The country’s banking and fund management industries are among those that could lose most from a so-called Brexit, many analysts have said, though much depends on the trading terms Britain would be able to negotiate with the EU.

The following details the potential changes that could affect different parts of the industry.



Nearly all of Britain’s financial services rules are derived from EU law. Though Britain has gone further than the EU in some cases, such as tougher capital requirements and restrictions on banker pay, a new rule framework would have to be devised within two years of Brexit.


Financial firms like insurers, banks, asset managers, payment services providers who are authorised in Britain have “passport” rights to conduct their business in all EU countries, either remotely from Britain or from a branch in another member state.

If Britain were to join the European Economic Area (EEA) -- comprised of Norway, Iceland and Liechtenstein -- financial companies would continue to have passporting rights to conduct business in all EU countries but would have no say over the formulation of EU rules.

If Britain did not join the EEA, UK firms wanting to operate in the EU would have an “equivalence” test to prove to Brussels that their home rules are as strict as those in the EU.

British firms seeking to offer financial services to retail customers in the EU are also likely to need a locally capitalised subsidiary in the EU, which would be more expensive than running a branch.

*Political implications

Open-ended negotiations over equivalency are prone to political horse-trading and it took several years for the EU to accept the equivalence of U.S. rules on derivatives clearing.

A British departure from the EU could alter the political balance within the bloc by removing a major pro-market member, possibly tilting it towards less sector-friendly rules.



Among the most costly Brexit factors for banks would be the loss of the passporting facility, necessitating creation of European subsidiaries rather than merely operating additional branches.


Much of the UK’s 5.5 trillion pound mutual funds sector is run almost entirely under EU rules known as UCITS. Unless Britain joins the EEA, lawyers say there is potential for substantial disruption as funds could lose their UCITS designation, seen as a gold standard globally.

*Trading, clearing, reporting

Pan-EU share trading platforms, such as Bats Chi-X BATS.Z and Turquoise LSE.L, along with clearing houses including LCH.Clearnet LSE.L, CME Clearing Europe CME.O and ICE Clear Europe ICE.N, are also authorised in Britain under EU rules providing a passport to serve customers across the bloc.

Leaving the EU and not being part of the EEA could affect their cross-border business and EU-based customers might be unable to use trading platforms and clearing houses authorised by UK regulators until they have gained approval from Brussels.

*Ratings agencies

Credit rating agencies (CRAs) are authorised by EU markets watchdog ESMA. There are eight CRAs in Britain authorised by ESMA, but the larger ones would be able to operate via subsidiaries already established in some EU states.

Trade repositories

*Derivatives transactions in the EU must be reported to a repository and four of the six authorised in the bloc are based in London.
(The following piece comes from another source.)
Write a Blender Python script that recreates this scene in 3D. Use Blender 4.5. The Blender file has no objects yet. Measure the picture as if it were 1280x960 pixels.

To continue serving customers in the EU, the London-based repositories would have to show regulation equivalency.

*Derivatives, repos, stock lending

A large chunk of the world’s $550 trillion derivatives market is traded using contracts that come under UK law, even if both sides of the trade are based elsewhere.

Courts in EU countries have agreed to recognise UK law for resolving disputes, but this could change if Britain left the bloc. Hundreds of thousands of contracts could be affected. Repurchase agreements (repos) and stock lending could face similar disruption.


If the UK left the EU and did not join the EEA, any benchmark administered in Britain, such as Libor, could only be used by EU banks after equivalency approval.

*Data protection

If Britain joined the EEA there would be little change in terms of the use of personal data. Outside the EEA and EU, Britain would have to show that its standards of protection meet EU rules to allow data transfers between the UK and the EU. Without this, it would be disruptive to banks that regularly transfer personal data across borders.


UK insurers and reinsurers benefit from passporting under the EU’s Solvency II rules, but this would be lost if Britain left the EU and did not join the EEA and firms could have to open offices in the EU.

*Failing banks

Under new EU rules, regulators are required to recognise each other’s actions in dealing with a failing bank, such as debt writedowns. If Britain were to leave the EU, there would be no legal guarantee that an EU state would cooperate with any UK regulatory action.